Sports

Student-athletes should be allowed to major in professional sports

Audiences laughed at the immaturity of Boobie Miles in the movie “Friday Night Lights” when the star running back said he was getting straight-A’s in his only subject, football.

Media members and fans lambasted Ohio State quarterback Cardale Jones after the freshman asked why football players needed to go to class when they didn’t go to college to “play school.”

But it turns out, the football players were probably right. It’s time to allow varsity collegiate athletes to major in professional athletics.

Universities insist on the importance of the STUDENT-athlete. However, they continue to make things harder on athletes than any other segment of the student body.

No other student is prevented from taking classes and studying for their future profession. Students who want to become journalists are encouraged to major in journalism in college. Future engineers major in engineering. Even art history, classic lit, and geology majors are given the opportunity to focus on their interests while “adults” snicker about the lack of viable careers in their future.

But students who want to become professional athletes are forced into the song and dance of another major. That’s not to say athletes should be allowed to spend their entire time watching game tape and running drills. Like every other student, they would be required to attend classes and meet conditions within their major. But those classes would be tailored to a student who may have a significantly different future than a standard communications major.

What majoring in sports could look like

Like every other major, this would have its limitations. Only students participating in a varsity sport would be allowed, but not required, to major in professional athletics.

The major, in theory, would include a wide variety of classes that a professional athlete would need some grasp of to find success during and after their career. This would include, but not be limited to: journalism, marketing, accounting, kinesiology, and business courses. After completing the into classes like accounting 101, marketing 101 among others, students would be able to specialize in any of the topics they find most interesting or appealing.

These courses would allow the student to theoretically be better prepared for the social and career difficulties that so many young athletes struggle with out of college, like handling millions of dollars in an instant or navigating the social responsibilities of being out on a Saturday night. It would also prepare them for a career after athletics. There could also be hyper-specific courses that aren’t applicable to most of the outside student body. For instance, learning time management and how to deal with friends and family after a big contract are key aspects of professional sports that aren’t taught to college students.

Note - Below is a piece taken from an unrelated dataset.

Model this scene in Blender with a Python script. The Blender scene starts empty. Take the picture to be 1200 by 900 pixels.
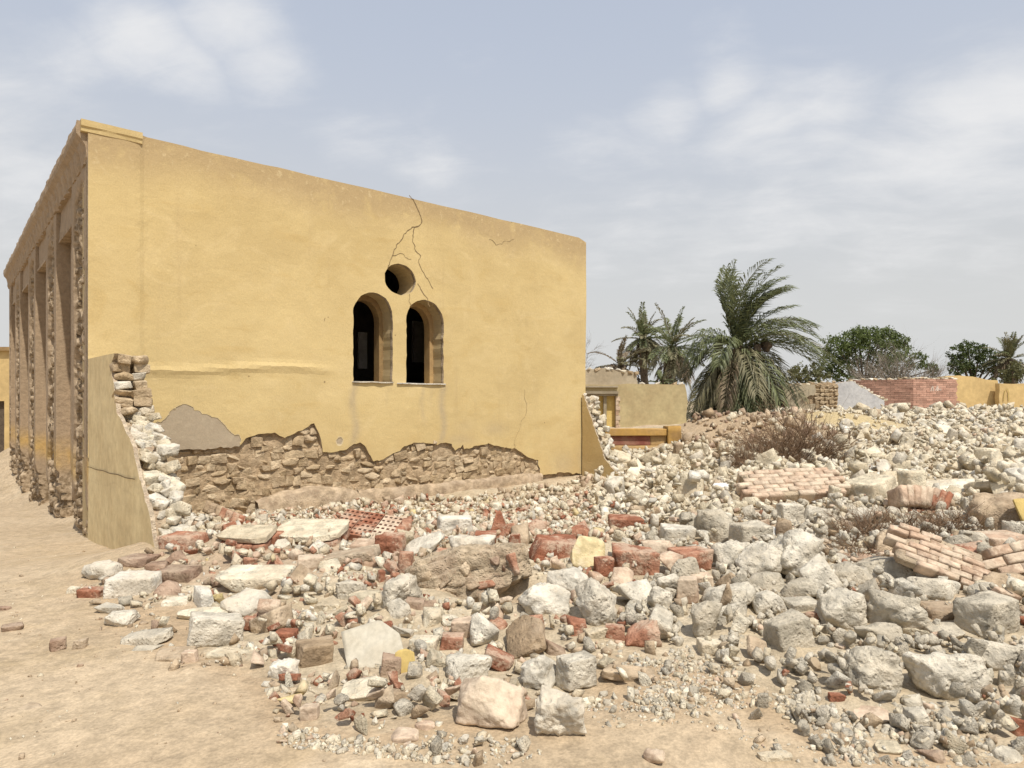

As the NCAA was always so eager to point out, most student-athletes go pro in something other than sports. But while in school, it’s difficult to tell any young athlete that they have no chance of chasing a pro career. This major would allow those students to not only chase their dream, but give them a fall back base of knowledge if they don’t sign a pro contract. Worst case scenario, they care a little more about their classes and don’t get blind-sided by the “real world.”

Athletes will still be mixed in with much of the regular student population for intro and low-level courses, as it is with any major. But as they progress through school, these classes will be limited to only varsity athletes. Yes, the future still looks dramatically different for the star quarterback compared to the backup longsnapper, or even the Olympic sport athletes that has no professional athletics opportunities. However, this major would still give those students a chance to better learn the professional sports world, in case they wish to enter a career tangentially connected to pro sports.

With NIL laws in place, the facade of complete amateurism is gone. Now the federal government and the National Labor Relations Board are focusing on the labor rights of athletes. Schools need to stop pretending athletes are somehow both primarily there for an education and unable to prepare for a post-collegiate job. If anything, offering athletes a chance to learn how to be best prepared for a pro career would make college athletics even more desirable. After all, isn’t that the whole point of the NCAA?